In The War with Grandpa Seymour plays Diane, a friend and potential love interest of Ed (De Niro), who schemes with Ed and his buddies Jerry (Walken) and Danny (Marin) in the grandpa's battle of pranks with his grandson Peter (Oakes Fegley). Seymour and Marin talked about The War with Grandpa and more with Looper in an exclusive interview.

Getting to know Robert De Niro

Congratulations on such a sweet, funny, poignant movie with The War with Grandpa. I loved it. Let's start with you, Jane. Obviously, we know Robert De Niro can be funny. We know he can be dramatic and he's quite charismatic, too, and I can't help but think you never thought you would have a film scene where you and Robert are being flirtatious with one another.

It's a dream come true. I'm hoping for a part two so that we can really continue that relationship because I think it'd be a really fun relationship to have. And obviously, it was just wonderful working with him. He's got such a twinkle in his eye and as well as being an extraordinary actor. He really engages you. You really feel he's there and he cares, and he listens to you and hears you. To me, that's a mark of great acting.

Cheech, you show up in the film taking a walk with Christopher Walken and Robert De Niro. Did you realize at the time that you were in the middle of a Deer Hunter reunion 42 years after that film?

That's all I've thought about. I mean, it's like, "I'm in a scene with these two guys," and I mean, that's really why I took the movie other than getting paid [smiles]. But the chance to work with these great actors — it was a wonderful cast — I mean, it was like I was going to a party every day.

I think it makes a big difference. And this question is for both of you: You have such great talent all around, you don't get too many opportunities to work with such of a great ensemble.

Cheech: No.

Jane: No, You really don't. I think we all appreciated it enormously. I think because it was a light, fun piece of material, too, no one was sort of hiding out and just coming on set for the moment where they were acting. We were all hanging out together and sort of behaving like young kids, and at the same time reminiscing and telling jokes and stories. Being behind the scenes was almost as much fun, in a different way, than the movie that you saw.

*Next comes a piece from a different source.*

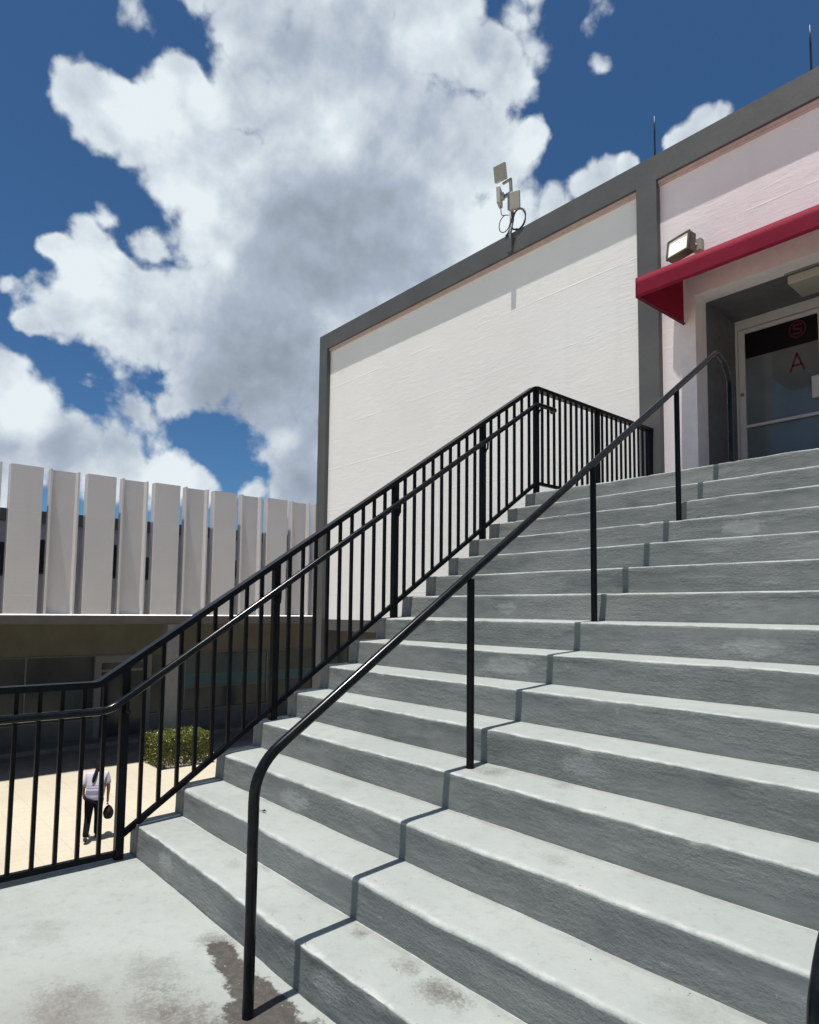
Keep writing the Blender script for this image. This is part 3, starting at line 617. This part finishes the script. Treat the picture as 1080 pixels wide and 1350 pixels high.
# unlit ceiling fitting in the doorway
cl = thing('ceiling_light', 'grey box light fitting under the doorway ceiling, switched off', 'lamp', (1.62, 6.2, 4.95))
bobj('base_plate', (1.47, 5.99, 4.925), (1.86, 6.46, 4.949), m_metal, cl); bobj('diffuser', (1.49, 6.01, 4.83), (1.84, 6.44, 4.924), m_beigeplastic, cl, bev=0.015)

# antenna cluster on the parapet
an = thing('antenna_mast', 'small mast with three flat radio antennas and looped cables on the parapet', 'antenna', (-2.0, W - 0.06, 6.79))
yA = W - 0.06
bm = bmesh.new(); tube(bm, fillet([(-1.99, W - 0.105, 6.62), (-1.99, W - 0.105, 6.80), (-1.985, yA, 7.0), (-2.02, yA, 7.61)], 0.08), 0.024, 12); link('mast', bm, m_metal, an, smooth=True, sharp=50)
bobj('foot_plate', (-2.035, W - 0.135, 6.50), (-1.945, W - 0.0855, 6.70), m_band, an, bev=0.004)
def ant(x, y, z, w, h, t, rz, rx, mat=m_beigeplastic):
    M = Matrix.Translation((x, y, z)) @ Matrix.Rotation(R(rz), 4, 'Z') @ Matrix.Rotation(R(rx), 4, 'X')
    o = bpy.data.objects.new('antenna_panel', None)
    bm = bmesh.new(); box(bm, (-w / 2, -t, -h / 2), (w / 2, 0, h / 2), 0, 0.012, M); box(bm, (-0.03, 0.0, -0.05), (0.03, 0.04, 0.05), 0, 0.004, M); return link('antenna_panel', bm, mat, an)
ant(-2.155, yA - 0.05, 7.765, 0.20, 0.235, 0.05, 8, 10); ant(-2.175, yA - 0.02, 7.43, 0.16, 0.26, 0.06, -62, 2); ant(-1.885, yA - 0.05, 7.21, 0.15, 0.26, 0.05, 20, 4)
for a, b in (((-2.16, yA - 0.02, 7.615), (-2.00, yA + 0.01, 7.64)), ((-2.15, yA - 0.02, 7.40), (-2.0, yA + 0.02, 7.44)), ((-2.045, yA - 0.04, 7.16), (-1.93, yA + 0.03, 7.38))): bobj('clamp', a, b, m_metal, an)
def loop(cx, cz, r, a0, a1, th, sx=1.0, dy=0.0):
    bm = bmesh.new(); tube(bm, [(cx + sx * r * math.cos(R(a0 + (a1 - a0) * i / 26)), yA - 0.03 + dy * math.sin(i / 4), cz + r * math.sin(R(a0 + (a1 - a0) * i / 26))) for i in range(27)], th, 6); link('cable', bm, m_cable, an, smooth=True)
loop(-2.105, 6.985, 0.125, 80, 350, 0.007, 0.85); loop(-1.85, 6.94, 0.15, -120, 175, 0.010, 0.85); loop(-1.84, 6.93, 0.135, -110, 165, 0.007, 0.8, 0.02)
bm = bmesh.new(); tube(bm, fillet([(-2.19, yA - 0.02, 7.30), (-2.17, yA - 0.03, 7.14), (-2.03, yA - 0.03, 7.08)], 0.05), 0.006, 6); tube(bm, fillet([(-1.99, yA - 0.035, 7.1), (-1.985, yA - 0.035, 6.9), (-2.03, yA - 0.04, 6.80), (-2.09, yA - 0.02, 6.795)], 0.1), 0.014, 8); tube(bm, fillet([(-1.985, yA - 0.03, 6.95), (-1.96, yA - 0.03, 6.83), (-1.88, yA - 0.02, 6.81)], 0.06), 0.012, 8); link('cable', bm, m_cable, an, smooth=True)

for x, z1, lab in ((0.18, 7.33, 'thin black lightning rod on the parapet above the grey pilaster'), (1.86, 7.32, 'thin black lightning rod on the parapet above the red awning')):
    t = thing('lightning_rod', lab, 'rod', (x, W, 6.79), 'lightning rods on the parapet')
    bm = bmesh.new(); tube(bm, [(x, W - 0.02, 6.785), (x, W - 0.02, z1 - 0.1), (x, W - 0.02, z1)], [0.011, 0.010, 0.006], 8); link('spike', bm, m_cable, t, smooth=True)
    bobj('base_plate', (x - 0.035, W - 0.05, 6.791), (x + 0.035, W + 0.01, 6.803), m_band, t)

# ------------------------------------------------------------------ arcade building across the plaza
arc = thing('arcade_building', 'long low arcade building faced with pale vertical fin panels across the plaza', 'building', (-19, 6, PZ))
XF = -17.39; YA, YB = -12.0, 22.0
ZT, ZB = 5.42, 1.165
nfin = 0
def fin_flat(y0):
    bm = bmesh.new(); t = 0.07; w = 0.835; d = 0.30
    prism(bm, [(XF, y0), (XF, y0 + w), (XF - d, y0 + w), (XF - d, y0 + w - t), (XF - t, y0 + w - t), (XF - t, y0 + t), (XF - d, y0 + t), (XF - d, y0)], 2, ZB, ZT)
    bmesh.ops.bevel(bm, geom=[e for e in bm.edges if abs(e.verts[0].co.z - e.verts[1].co.z) > 1], offset=0.008, segments=1, affect='EDGES')
    return link('fin_panel', bm, m_fin, arc)
def fin_channel(y0):
    bm = bmesh.new(); t = 0.055; w = 0.80; d = 0.26
    prism(bm, [(XF + 0.01, y0), (XF + 0.01, y0 + t), (XF - d + 0.07, y0 + t + 0.02), (XF - d + 0.07, y0 + w - t - 0.02), (XF + 0.01, y0 + w - t), (XF + 0.01, y0 + w), (XF - d, y0 + w), (XF - d, y0)], 2, ZB, ZT)
    return link('fin_panel', bm, m_fin, arc)
for i in range(-7, 9):
    y = 2.285 + 2.028 * i; fin_flat(y); fin_channel(y + 1.015)
bm = bmesh.new(); prism(bm, [(XF - 0.45, 1.138), (XF + 0.055, 1.138), (XF + 0.055, 1.146), (XF + 0.014, 1.176), (XF + 0.012, 1.164), (XF - 0.45, 1.163)], 1, YA, YB); link('sill', bm, m_finwhite, arc)
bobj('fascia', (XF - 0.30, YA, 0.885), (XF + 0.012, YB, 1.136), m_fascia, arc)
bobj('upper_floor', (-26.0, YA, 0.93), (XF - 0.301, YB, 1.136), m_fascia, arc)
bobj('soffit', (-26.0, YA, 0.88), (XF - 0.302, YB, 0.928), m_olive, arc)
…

Jane Seymour's life after Live and Let Die

Now, Jane, as you're quite well aware, a new James Bond movie is coming out with No Time to Die. When a Bond movie is released, do you reflect on being part of that wonderful rich legacy with your role opposite Roger Moore in Live and Let Die in 1973?

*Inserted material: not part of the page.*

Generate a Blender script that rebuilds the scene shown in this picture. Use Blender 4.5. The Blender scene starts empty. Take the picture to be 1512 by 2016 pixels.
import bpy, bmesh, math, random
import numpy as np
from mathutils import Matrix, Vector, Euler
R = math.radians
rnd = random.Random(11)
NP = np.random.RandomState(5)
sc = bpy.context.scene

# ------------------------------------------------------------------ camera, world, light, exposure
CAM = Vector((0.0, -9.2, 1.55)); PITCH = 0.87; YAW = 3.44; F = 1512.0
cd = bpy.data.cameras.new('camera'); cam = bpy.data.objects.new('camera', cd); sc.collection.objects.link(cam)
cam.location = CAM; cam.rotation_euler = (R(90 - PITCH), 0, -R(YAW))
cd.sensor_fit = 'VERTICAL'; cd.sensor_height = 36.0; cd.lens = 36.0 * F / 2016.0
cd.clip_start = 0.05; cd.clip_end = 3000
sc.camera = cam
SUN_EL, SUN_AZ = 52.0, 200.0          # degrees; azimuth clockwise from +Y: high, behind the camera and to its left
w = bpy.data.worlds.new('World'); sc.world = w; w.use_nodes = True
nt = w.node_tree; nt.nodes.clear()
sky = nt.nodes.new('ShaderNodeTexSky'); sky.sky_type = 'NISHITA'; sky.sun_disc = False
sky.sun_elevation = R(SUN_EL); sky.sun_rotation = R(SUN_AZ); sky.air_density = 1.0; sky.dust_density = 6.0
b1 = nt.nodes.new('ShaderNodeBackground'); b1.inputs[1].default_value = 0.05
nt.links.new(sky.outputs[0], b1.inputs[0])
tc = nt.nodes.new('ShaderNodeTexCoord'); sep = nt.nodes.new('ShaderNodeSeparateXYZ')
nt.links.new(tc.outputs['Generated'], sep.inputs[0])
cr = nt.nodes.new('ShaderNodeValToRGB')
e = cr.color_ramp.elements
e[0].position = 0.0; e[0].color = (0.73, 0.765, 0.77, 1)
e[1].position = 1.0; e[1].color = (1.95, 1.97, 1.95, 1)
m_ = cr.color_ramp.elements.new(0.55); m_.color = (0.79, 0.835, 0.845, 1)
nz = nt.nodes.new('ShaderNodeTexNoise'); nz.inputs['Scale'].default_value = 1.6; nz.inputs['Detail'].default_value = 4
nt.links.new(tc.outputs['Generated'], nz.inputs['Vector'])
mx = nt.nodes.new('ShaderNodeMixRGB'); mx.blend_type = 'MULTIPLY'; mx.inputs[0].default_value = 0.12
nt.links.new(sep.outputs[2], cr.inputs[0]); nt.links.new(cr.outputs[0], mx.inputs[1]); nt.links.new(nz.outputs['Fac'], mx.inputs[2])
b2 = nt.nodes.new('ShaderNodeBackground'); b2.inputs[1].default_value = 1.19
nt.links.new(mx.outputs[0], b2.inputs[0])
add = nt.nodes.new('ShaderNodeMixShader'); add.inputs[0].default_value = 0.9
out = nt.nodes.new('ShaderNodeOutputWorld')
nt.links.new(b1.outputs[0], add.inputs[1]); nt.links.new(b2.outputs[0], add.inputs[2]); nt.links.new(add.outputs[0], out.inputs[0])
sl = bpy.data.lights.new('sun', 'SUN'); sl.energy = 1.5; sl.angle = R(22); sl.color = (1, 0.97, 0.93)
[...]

Absolutely. I think that Barbara Broccoli has steered the ship very brilliantly, and whenever there is a new Bond, it's always in tune with the times that it's done in. Mine was very 1970s and you could never make that movie again. It would be so politically incorrect; we can't even begin (to think about it). But yeah, so I'm quite proud of being part of that legacy. It's quite interesting at my age, since it's 50 years later almost. People still stop me in the street and remember, or just say, "Oh, I just saw your movie Live and Let Die. You're a Bond girl," but mercifully I've done other things since. Some people only got to do that.

Cheech & Chong still smokin'

Cheech, of course you were in the middle of a reunion for The Deer Hunter, which came out in 1978; and in 1978, you did Up in Smoke with Tommy Chong. You and Tommy, while you've done several things together throughout the years, have you talked about possibly reuniting on film for a feature project?

Well, you never know what can happen, but somebody will have to wake Tommy, so that's a project in itself [smiles]. And so we'll see what happens, but we have a documentary coming out pretty soon on our origins, which will be quite amusing. We started in a strip bar, so... [smiles]

Also starring Uma Thurman, Rob Riggle and Laura Marano, The War with Grandpa is now playing in theaters nationwide.